The Self-regulated Pendulum

It’s now the 13th day of remote teaching. The concept of self-regulated learning, particularly during this time of lockdown, will probably be a significant cog in the extent of the knowledge gap pupils may have on return to the classroom. In my reflections over the Easter holidays, I wonder how many school leaders and teachers have invested time with their pupils to support and embed strategies to make them more effective self-regulated (reflective) learners. And to what extent will this have an influence on the potential knowledge gaps. I believe the distance learning provision can be adapted to enable learning and minimise the knowledge gaps.

The combined research on self-regulated learning and cognitive load theory have culminated in the following working definition:

‘Self-regulated learning is an active and constructive process in which a learner plans, monitors, and exerts control over his or her own learning process.’ – Kostons, Van Gog, & Paas, 2012.

For me, the key takeaway here, is how can we as teachers support pupils in planning, monitoring and exerting control over their own learning? How can we provide a provision where most pupils are accessing tasks to activate some form of learning?

In Rosenshine’s Principle of Instructions, one of the key factors highlighted that the ‘most effective’ teachers presented new materials to pupils in small steps so as not to overload their working memory and regularly check for understanding before moving on. As pupils begin to master these small steps, teachers can then increase the cognitive demand by building on the complexity of knowledge to expand their schema. At this present time, this is more challenging! The idiosyncrasies of the classroom environment and the ability to be responsive is somewhat different when teaching remotely. However, we should not lose sight of our understanding of how we learn and adapt this to the current situation to support pupils’ learning.

In the most recent report by the EEF on the assessment of distance learning, one key point sticks out to me in their key findings – ‘teaching quality is more important than how lessons are delivered.’ The report goes on to highlight that pupils ‘can’ learn through remote teaching and that teachers should focus on the key elements of teaching that run through Rosenshine’s Principles: expert explanations, appropriate scaffolding, and regular feedback. How this is delivered, whether that be through synchronous teaching via online platforms like Zoom or asynchronous teaching through activities presented via Google Classroom or BBC Bitesize, provided no evidence of having a clear difference on pupils’ learning.

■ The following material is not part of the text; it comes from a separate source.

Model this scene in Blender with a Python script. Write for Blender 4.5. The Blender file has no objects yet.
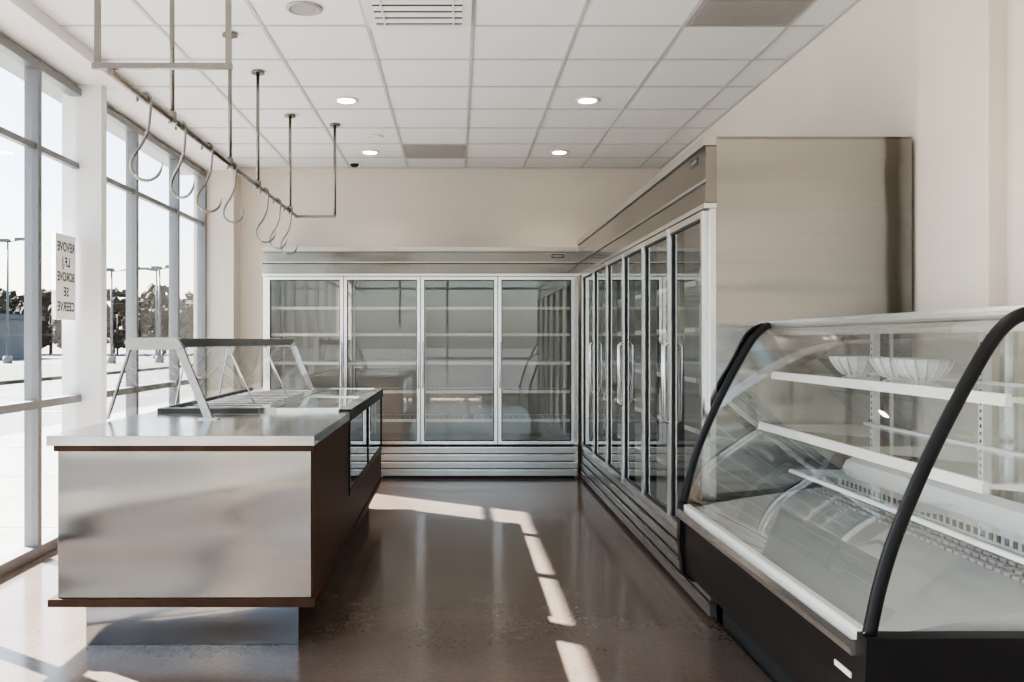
import bpy, bmesh, math, random
from mathutils import Vector, Matrix
random.seed(4)
scene = bpy.context.scene

# ------------------------------------------------------------ materials
def new_mat(name):
    m = bpy.data.materials.new(name); m.use_nodes = True
    nt = m.node_tree
    return m, nt, nt.nodes["Principled BSDF"]

def setp(b, **k):
    for n, v in k.items():
        b.inputs[n.replace('_', ' ')].default_value = v

def simple(name, col, rough=0.5, metal=0.0, var=0.06, scale=8.0, bump=0.0, emit=None, spec=None):
    m, nt, b = new_mat(name)
    tc = nt.nodes.new('ShaderNodeTexCoord')
    no = nt.nodes.new('ShaderNodeTexNoise'); no.inputs['Scale'].default_value = scale
    no.inputs['Detail'].default_value = 4
    nt.links.new(tc.outputs['Object'], no.inputs['Vector'])
    cr = nt.nodes.new('ShaderNodeValToRGB')
    cr.color_ramp.elements[0].position = 0.3; cr.color_ramp.elements[1].position = 0.7
    c0 = [max(0, c*(1-var)) for c in col]; c1 = [min(1, c*(1+var)) for c in col]
    cr.color_ramp.elements[0].color = (*c0, 1); cr.color_ramp.elements[1].color = (*c1, 1)
    nt.links.new(no.outputs['Fac'], cr.inputs['Fac'])
    nt.links.new(cr.outputs['Color'], b.inputs['Base Color'])
    setp(b, Roughness=rough, Metallic=metal)
    if spec is not None: b.inputs['Specular IOR Level'].default_value = spec
    if bump:
        bp = nt.nodes.new('ShaderNodeBump'); bp.inputs['Strength'].default_value = bump
        bp.inputs['Distance'].default_value = 0.01
        nt.links.new(no.outputs['Fac'], bp.inputs['Height'])
        nt.links.new(bp.outputs['Normal'], b.inputs['Normal'])
    if emit:
        b.inputs['Emission Color'].default_value = (*emit[0], 1)
        b.inputs['Emission Strength'].default_value = emit[1]
    return m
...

If pupils are going to be more effective self-regulated learners, the quality of the teaching and materials provided should be the focus. There should be careful consideration of the amount and complexity of ‘new’ knowledge that teachers expect pupils to engage with remotely. Koston 2012, highlighted that self-regulated learning can be adaptive so long as the tasks that were provided matched the learner’s needs. Vygotsky 1978, also indicated tasks should be within the learner’s ‘zone of proximal development’; not too easy or too challenging. This brings me back to the first key finding from the EEF report that the ‘teaching quality’ is more important. If teachers create online learning tasks that are too difficult and require greater cognitive demand for pupils to process in their working memory, this will lead to reduced engagement and learning. An 80/20 approach to remote learning provision may provide the right conditions to enable pupils to fall within their zone of proximal development. Providing pupils with learning tasks that build on previous knowledge taught before the lockdown mixed with the introduction of new concept and processes that are interlinked may be more beneficial.

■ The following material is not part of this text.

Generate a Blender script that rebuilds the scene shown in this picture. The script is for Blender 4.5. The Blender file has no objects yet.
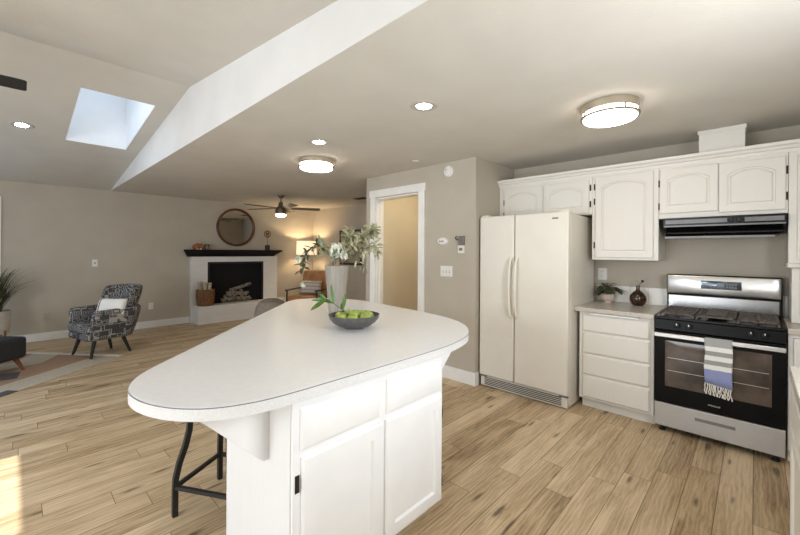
import bpy, bmesh, math, random
from mathutils import Vector, Matrix
PI = math.pi
S = bpy.context.scene
C = S.collection

# ------------------------------------------------------------------ camera
cam_d = bpy.data.cameras.new('camera')
cam = bpy.data.objects.new('camera', cam_d)
C.objects.link(cam)
cam_d.sensor_width = 36.0
cam_d.lens = 370.734 / 800 * 36
cam_d.shift_y = -(267.5 - 251.439) / 800
cam_d.clip_start = 0.02
cam.location = (0, 0, 1.427)
cam.rotation_euler = (Matrix.Rotation(math.radians(43.795), 3, 'Z') @ Matrix.Rotation(PI / 2, 3, 'X')
                      @ Matrix.Rotation(math.radians(0.353), 3, 'Z')).to_euler()
S.camera = cam

# ------------------------------------------------------------------ world, sun, daylight, exposure
S.view_settings.view_transform = 'Standard'
S.view_settings.look = 'None'
S.view_settings.gamma = 1.0
S.view_settings.use_curve_mapping = False
S.view_settings.exposure = 0.44
world = bpy.data.worlds.new('sky')
S.world = world
world.use_nodes = True
wn = world.node_tree.nodes['Background']
wn.inputs['Color'].default_value = (0.43, 0.68, 1.0, 1)
wn.inputs['Strength'].default_value = 1.5

sun_d = bpy.data.lights.new('sun', 'SUN')
sun_d.energy = 5.0
sun_d.angle = math.radians(0.5)
sun_d.color = (1.0, 0.93, 0.82)
sun = bpy.data.objects.new('sun', sun_d)
C.objects.link(sun)
sun.rotation_euler = Vector((0.61, -0.270, -1.0)).to_track_quat('-Z', 'Y').to_euler()

def window_light(loc, direction, w, h, power, color):
    d = bpy.data.lights.new('daylight', 'AREA')
    d.shape = 'RECTANGLE'
    d.size, d.size_y = w, h
    d.energy = power
    d.color = color
    o = bpy.data.objects.new('daylight', d)
    C.objects.link(o)
    o.location = loc
    o.rotation_euler = Vector(direction).to_track_quat('-Z', 'Z').to_euler()
    return o
DAY = (0.98, 0.985, 0.98)
window_light((0.84, 1.45, 1.6), (-1, 0, 0), 1.5, 0.98, 44, DAY)
window_light((-1.9, -3.02, 1.25), (0, 1, 0), 2.9, 1.9, 82, DAY)
window_light((-6.0, -3.02, 1.25), (0, 1, 0), 2.6, 1.9, 8, DAY)

W = -8.022          # left (fireplace) wall
YB = 4.27           # kitchen back wall
YD = 3.403          # wall with the doorway
YS = 1.149          # soffit plane
XA = -2.15          # alcove side wall
XC = -3.913         # outside corner of doorway wall
YF = 5.2            # far wall of family room
XR = 0.80           # right wall
YN = -3.0           # wall behind the camera
RX, RZ = -3.867, 2.97   # ridge of the vault
H = 2.44

# ------------------------------------------------------------------ materials
MATS = {}
def nt(m):
    m.use_nodes = True
    return m.node_tree.nodes, m.node_tree.links
def col4(c): return (c[0], c[1], c[2], 1)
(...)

In the first instance, prepare pupils for their remote learning. What I mean by this is to provide pupils with an outline plan for the week ahead. This will give them a heads up on what their learning task will entail for your subject for that week, reducing the anxiety of not knowing what to expect. Provide a checklist for pupils to track their completion of assignments.

Secondly, a possible approach to structure remote learning tasks is to have opportunities for pupils to REVIEW, INPUT, APPLY, REVIEW.

  • REVIEW – The starting point of a remote learning assignment could be to reflect on previously learnt knowledge through a recall exercise, allowing pupils to bring knowledge back to their working memory.
  • INPUT – In the second stage of the assignment, teachers create tasks that enable pupils to review concepts or processes within their subject that will be needed to complete the application part. The important part here, as indicated by the EEF report, is not ‘how’ this is presented but the ‘quality’ of the explanation. Present this is in small steps to not cause cognitive overload.
  • APPLY – This is the part where pupils can practise applying the new knowledge to a task to demonstrate their understanding.
  • REVIEW – In the last part of the assignment a final opportunity for pupils to check their understanding.